Lloyds Bank

Should you make talking about money your New Year's Resolution?

31 December 2019

• A third (33%) of UK adults admit to having sleepless nights over financial pressures

• A quarter (24%) say money worries negatively affect relationships with family and friends

• Nearly one in five (16%) are so worried about money it is affecting their performance at work

With new research highlighting sleepless nights as the most common side effect of feeling under financial pressure, talking about money should be top of the resolution list for many in the New Year.

One in three (33%) said that concerns about money are keeping them awake at night, with this number rising for those aged between 35-44 (41%) and 45-54 (43%).

Not limited to the bedroom, financial woes are also impacting people’s performance at work (16%) and taking their toll on personal relationships (24%).

But, with a third (34%) of people reporting they do not talk to anyone about the financial pressure they’re feeling, there is a real opportunity for a significant proportion of people to ease the burden.

Catherine Kehoe, Director at Lloyds Bank, said: “Our research shows that financial pressure has the potential to be a source of stress and anxiety, with many not feeling very comfortable talking about finances with loved ones. The work we have done through our M-Word initiative highlights real benefits that can be found in being open about money worries and talking to someone you trust. We know that broaching the subject of money can feel overwhelming at first which is why we have created an online hub which has lots of tips to help people start those money conversations.”
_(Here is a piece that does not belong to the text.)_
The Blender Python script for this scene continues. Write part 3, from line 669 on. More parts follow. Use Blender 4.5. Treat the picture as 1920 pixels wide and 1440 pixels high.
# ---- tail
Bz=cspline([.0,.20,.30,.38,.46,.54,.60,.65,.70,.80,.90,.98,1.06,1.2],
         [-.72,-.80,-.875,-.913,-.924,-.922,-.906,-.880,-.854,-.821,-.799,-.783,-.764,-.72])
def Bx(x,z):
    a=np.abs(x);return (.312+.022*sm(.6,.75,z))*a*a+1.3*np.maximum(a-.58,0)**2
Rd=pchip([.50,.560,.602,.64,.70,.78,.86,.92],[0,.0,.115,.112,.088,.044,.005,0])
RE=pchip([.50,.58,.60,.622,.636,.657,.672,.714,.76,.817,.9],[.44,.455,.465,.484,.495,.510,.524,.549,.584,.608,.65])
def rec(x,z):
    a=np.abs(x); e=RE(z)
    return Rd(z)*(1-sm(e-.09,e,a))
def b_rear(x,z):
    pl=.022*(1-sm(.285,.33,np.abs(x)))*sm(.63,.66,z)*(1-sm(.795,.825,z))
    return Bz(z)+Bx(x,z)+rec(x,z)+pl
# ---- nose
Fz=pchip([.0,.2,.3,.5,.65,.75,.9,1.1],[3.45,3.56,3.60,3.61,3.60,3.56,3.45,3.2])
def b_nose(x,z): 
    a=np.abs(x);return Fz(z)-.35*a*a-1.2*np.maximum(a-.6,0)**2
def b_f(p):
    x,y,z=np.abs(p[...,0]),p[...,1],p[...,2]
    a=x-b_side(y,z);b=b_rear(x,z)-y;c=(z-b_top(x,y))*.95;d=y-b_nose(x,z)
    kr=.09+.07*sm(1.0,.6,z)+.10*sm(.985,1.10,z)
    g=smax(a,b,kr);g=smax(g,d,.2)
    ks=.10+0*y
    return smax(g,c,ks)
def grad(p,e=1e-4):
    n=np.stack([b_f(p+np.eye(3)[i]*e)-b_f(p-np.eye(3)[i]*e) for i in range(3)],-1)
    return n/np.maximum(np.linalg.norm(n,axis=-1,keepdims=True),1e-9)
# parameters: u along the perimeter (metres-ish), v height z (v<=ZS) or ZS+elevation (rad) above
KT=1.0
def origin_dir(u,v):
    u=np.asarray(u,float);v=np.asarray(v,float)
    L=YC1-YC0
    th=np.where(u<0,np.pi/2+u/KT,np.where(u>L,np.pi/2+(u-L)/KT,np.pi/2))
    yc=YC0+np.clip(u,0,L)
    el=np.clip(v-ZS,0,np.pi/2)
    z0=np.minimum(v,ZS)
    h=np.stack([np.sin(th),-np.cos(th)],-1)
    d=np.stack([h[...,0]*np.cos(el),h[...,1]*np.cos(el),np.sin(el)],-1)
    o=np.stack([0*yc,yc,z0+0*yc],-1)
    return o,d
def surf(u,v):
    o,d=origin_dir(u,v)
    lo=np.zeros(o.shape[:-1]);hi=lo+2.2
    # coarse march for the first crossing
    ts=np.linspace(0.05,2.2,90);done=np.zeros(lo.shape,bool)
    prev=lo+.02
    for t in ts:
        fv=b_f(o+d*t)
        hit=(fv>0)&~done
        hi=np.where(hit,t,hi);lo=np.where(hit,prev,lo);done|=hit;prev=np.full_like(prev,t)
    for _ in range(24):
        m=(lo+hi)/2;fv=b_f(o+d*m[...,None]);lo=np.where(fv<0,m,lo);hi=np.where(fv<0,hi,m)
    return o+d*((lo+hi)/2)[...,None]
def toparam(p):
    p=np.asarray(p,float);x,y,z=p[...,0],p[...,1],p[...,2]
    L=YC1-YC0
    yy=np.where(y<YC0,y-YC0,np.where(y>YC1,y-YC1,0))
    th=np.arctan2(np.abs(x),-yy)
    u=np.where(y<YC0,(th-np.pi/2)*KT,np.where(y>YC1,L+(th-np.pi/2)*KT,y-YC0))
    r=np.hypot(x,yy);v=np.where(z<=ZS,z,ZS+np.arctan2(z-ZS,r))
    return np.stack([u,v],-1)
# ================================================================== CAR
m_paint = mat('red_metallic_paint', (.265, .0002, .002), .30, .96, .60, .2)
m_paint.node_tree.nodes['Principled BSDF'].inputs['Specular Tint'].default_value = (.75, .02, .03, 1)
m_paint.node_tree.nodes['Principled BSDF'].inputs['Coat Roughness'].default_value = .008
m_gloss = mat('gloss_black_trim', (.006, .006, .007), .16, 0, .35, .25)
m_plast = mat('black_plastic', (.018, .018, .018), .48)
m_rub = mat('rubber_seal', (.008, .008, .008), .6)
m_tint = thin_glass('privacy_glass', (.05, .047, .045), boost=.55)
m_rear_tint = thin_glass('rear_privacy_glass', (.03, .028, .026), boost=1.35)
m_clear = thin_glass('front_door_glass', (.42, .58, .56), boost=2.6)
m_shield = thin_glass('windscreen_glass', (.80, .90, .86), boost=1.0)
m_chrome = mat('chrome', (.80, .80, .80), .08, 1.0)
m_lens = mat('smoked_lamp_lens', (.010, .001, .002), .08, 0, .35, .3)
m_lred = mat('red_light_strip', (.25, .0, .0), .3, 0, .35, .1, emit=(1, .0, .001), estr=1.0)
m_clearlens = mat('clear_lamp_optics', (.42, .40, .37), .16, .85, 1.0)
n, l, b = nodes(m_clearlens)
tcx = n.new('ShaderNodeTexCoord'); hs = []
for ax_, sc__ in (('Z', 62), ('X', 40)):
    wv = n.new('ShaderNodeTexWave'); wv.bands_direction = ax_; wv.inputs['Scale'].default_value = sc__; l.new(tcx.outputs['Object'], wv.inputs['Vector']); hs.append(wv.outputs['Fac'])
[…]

People engaged with their finances

For many of those who admit to worrying about money, they have a number of ideas on what would help their financial situation. Nearly half (45%) believe more affordable regular living expenses – such as fuel or groceries – would make a real difference. Cheaper housing costs, including rent and mortgages, would be a weight lifted for 26% people too.

Furthermore the majority of people proactively engage with their situation to help alleviate some of the issues. 60% are prepared to reduce their spending and 12% are willing to borrow money from friends and families in tough times.
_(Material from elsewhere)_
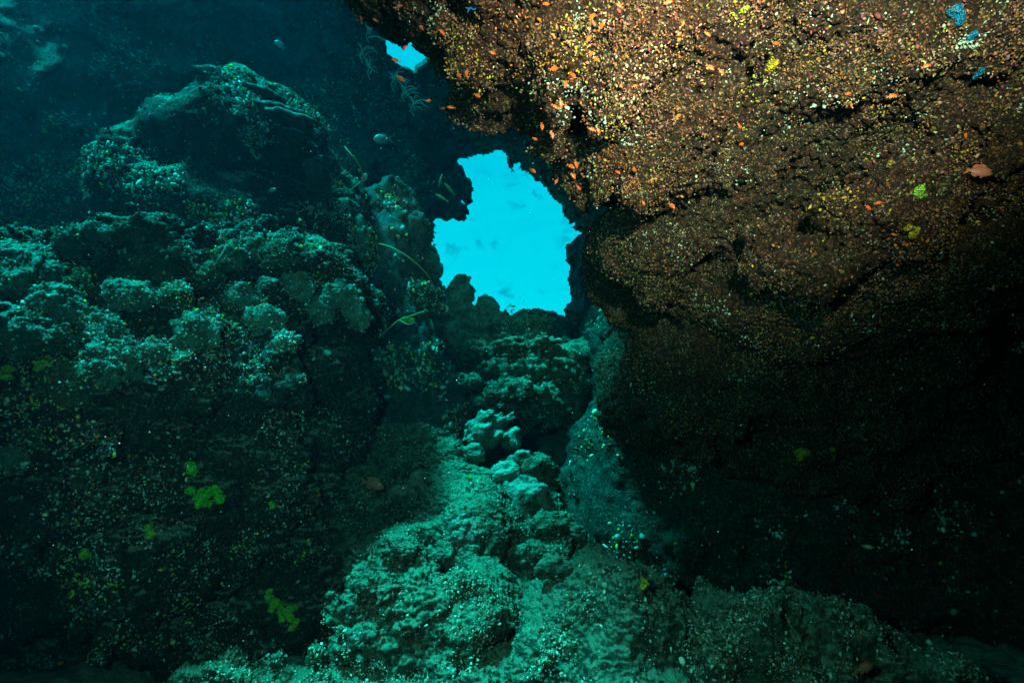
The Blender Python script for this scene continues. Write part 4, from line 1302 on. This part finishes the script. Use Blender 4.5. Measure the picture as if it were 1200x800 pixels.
def water_surface():
    n = 420
    a = np.linspace(-1, 1, n)
    a = np.sign(a) * np.abs(a) ** 1.6 * 110
    X, Y = np.meshgrid(a, a + 15, indexing='ij')
    x, y = X.ravel(), Y.ravel()
    p = np.stack([x, y, 0 * x], 1)
    z = SURF + 0.05 * fbm(p / 1.7, 4) + 0.08 * fbm(p * np.array([1, .6, 1]) / 4.0, 2)
    I = np.arange(n * n).reshape(n, n)
    f = np.stack([I[:-1, :-1].ravel(), I[1:, :-1].ravel(), I[1:, 1:].ravel(), I[:-1, 1:].ravel()], 1)
    s = NT('water_surface')
    g = s.n('NewGeometry')
    mp = s.n('Mapping', Rotation=(0, 0, 0.5), Scale=(1.0, 0.45, 1.0))
    s.l(g.outputs['Position'], mp.inputs[0])
    h = s.noise(mp.outputs[0], 1.3, 5, 0.62, 0.5)
    h2 = s.noise(mp.outputs[0], 0.4, 3, 0.5, 0.4)
    patch = step(s, h2, 0.42, 0.62)
    fac = s.math('MULTIPLY', step(s, h, 0.53, 0.64), patch)      # ripple shading painted into the tint as darker flecks
    lw = s.n('LayerWeight', Blend=0.5)
    bpn = s.n('Bump', Strength=0.5, Distance=0.5)
    s.l(h, bpn.inputs['Height'])
    s.l(bpn.outputs[0], lw.inputs['Normal'])
    graz = step(s, lw.outputs['Facing'], 0.25, 0.75)     # greener tint at low viewing angles, set for the window's brightness
    c0 = s.mix(graz, (0.001, 0.86, 0.93), (0.02, WGZ_G, WGZ_B))
    col = s.mix(fac, c0, s.mix(0.36, c0, (0.0, 0.25, 0.36)))
    tr = s.n('BsdfTransparent')
    s.l(col, tr.inputs[0])
    tl = s.n('BsdfTranslucent')
    s.l(s.mix(fac, (0.001, 0.75, 0.88), (0.0005, 0.3, 0.42)), tl.inputs[0])
    mx = s.n('MixShader', Fac=0.12)
    s.l(tr.outputs[0], mx.inputs[1])
    s.l(tl.outputs[0], mx.inputs[2])
    s.l(mx.outputs[0], s.out.inputs[0])
    o = link('water_surface', make_mesh('water_surface', np.stack([x, y, z], 1), f), s.m)
    tag(o, 'rippled sea surface seen from below through the window', 'water surface', kind='structure')


water_surface()

# the water itself: one closed box of even density from below the seabed to just under the surface
me = bpy.data.meshes.new('haze')
bm = bmesh.new()
bmesh.ops.create_cube(bm, size=1)
bmesh.ops.scale(bm, vec=(700, 700, SURF - 0.4 + 2.8), verts=bm.verts)
bmesh.ops.translate(bm, vec=(0, 20, (SURF - 0.4 - 2.8) / 2), verts=bm.verts)
bm.to_mesh(me)
s = NT('sea_water')
vol = s.n('VolumePrincipled', Density=HAZE_D)
vol.inputs['Color'].default_value = HAZE_C
vol.inputs['Absorption Color'].default_value = (0.0, 0.975, 0.98, 1)
vol.inputs['Anisotropy'].default_value = 0.6
s.l(vol.outputs[0], s.out.inputs['Volume'])
o = link('haze', me, s.m)
tag(o, 'blue-green sea water that fills the cavern and fades far rock', 'sea water', kind='stuff')

w = bpy.data.worlds.new('World')
scene.world = w
w.use_nodes = True
nt = w.node_tree
sky = nt.nodes.new('ShaderNodeTexSky')
sky.sky_type = 'NISHITA'
sky.sun_disc = False
SUN = Vector(SUN_TO).normalized()
sky.sun_elevation = math.asin(SUN.z)
sky.sun_rotation = math.atan2(SUN.x, SUN.y)
bg = nt.nodes['Background']
bg.inputs[1].default_value = SKY_S
nt.links.new(sky.outputs[0], bg.inputs[0])

sl = bpy.data.lights.new('sun', 'SUN')
sl.energy = SUN_E
sl.angle = math.radians(10)
sl.color = (1.0, 0.96, 0.9)
so = bpy.data.objects.new('sun', sl)
COL.objects.link(so)
so.rotation_euler = (-SUN).to_track_quat('-Z', 'Y').to_euler()


def strobe(name, loc, at, power, size=65, blend=1.0, r=0.05, col=(1.0, 0.93, 0.85)):
    """one of the photographer's two flash heads, held on arms beside the camera"""
    l = bpy.data.lights.new(name, 'SPOT')
    l.energy = power
    l.spot_size = math.radians(size)
    l.spot_blend = blend
    l.shadow_soft_size = r
    l.color = col
    ob = bpy.data.objects.new(name, l)
    COL.objects.link(ob)
    ob.location = loc
    ob.rotation_euler = (Vector(at) - Vector(loc)).to_track_quat('-Z', 'Y').to_euler()
    return ob


for (n_, l_, a_, p_, s_, c_) in STROBES:
    strobe(n_, l_, a_, p_, s_, col=c_)

scene.view_settings.view_transform = 'Standard'
scene.view_settings.look = 'None'
scene.view_settings.exposure = EXPO
scene.view_settings.gamma = 1
cy = scene.cycles
scene.render.engine = 'CYCLES'
cy.max_bounces = 3
cy.diffuse_bounces = 1
cy.glossy_bounces = 1
cy.transmission_bounces = 2
cy.volume_bounces = 0
cy.transparent_max_bounces = 6
cy.use_denoising = True
cy.caustics_reflective = False
cy.caustics_refractive = False
cy.sample_clamp_indirect = 4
Financial woes impacting work

The top financial matters on people’s minds are housing costs (27%) such as their rent or mortgage, debt (24%) and saving for big events, such as a wedding (19%). 
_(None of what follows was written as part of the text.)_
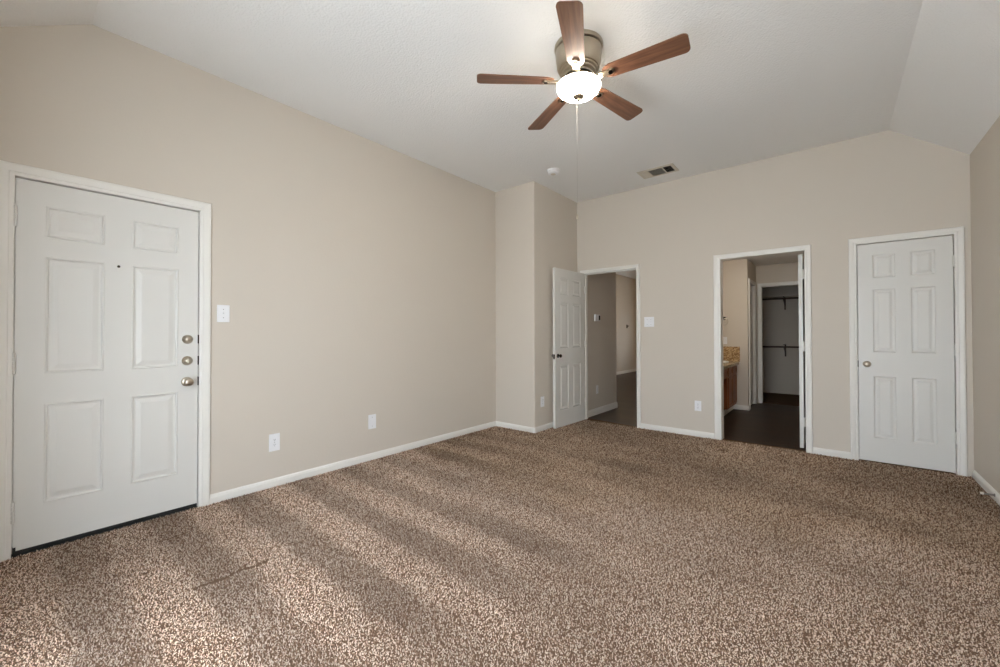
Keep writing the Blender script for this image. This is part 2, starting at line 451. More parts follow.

Almost one in five (16%) say financial pressures have had a negative impact on their work performance. This is most prevalent in those aged between 18 and 24, with one in four (26%), feeling under the strain whilst at work.

In fact, almost a third (29%) of 18-24 year olds say that they have avoided addressing their finances, because of the financial strain they find themselves under.

For some, this also extends to their personal relationships, with one in four (24%) saying their relationships with family and friends would be more positive if it weren’t for their money worries.

Relate Counsellor, Dee Holmes said: “These findings reflect our experience at Relate. A third of our relationship counselling clients tell us that money worries are causing difficulty in their relationship and we also see family members who have fallen out over finances. It can be tempting to keep financial problems from your partner or family but this can lead to a lack of trust and the worry of it all can impact on every area of your life. There’s a lot of truth in the saying ‘a problem shared is a problem halved’ and the person you confide in may also have some good ideas about how to manage the issue.”

South East worrying about money the most

16% of people in the South East worry about money all the time; the highest out of any region in the UK. This is compared to just 7% in the East Midlands. Unsurprisingly the South East also had the highest rate of respondents who are not at all comfortable with their financial situation (17%).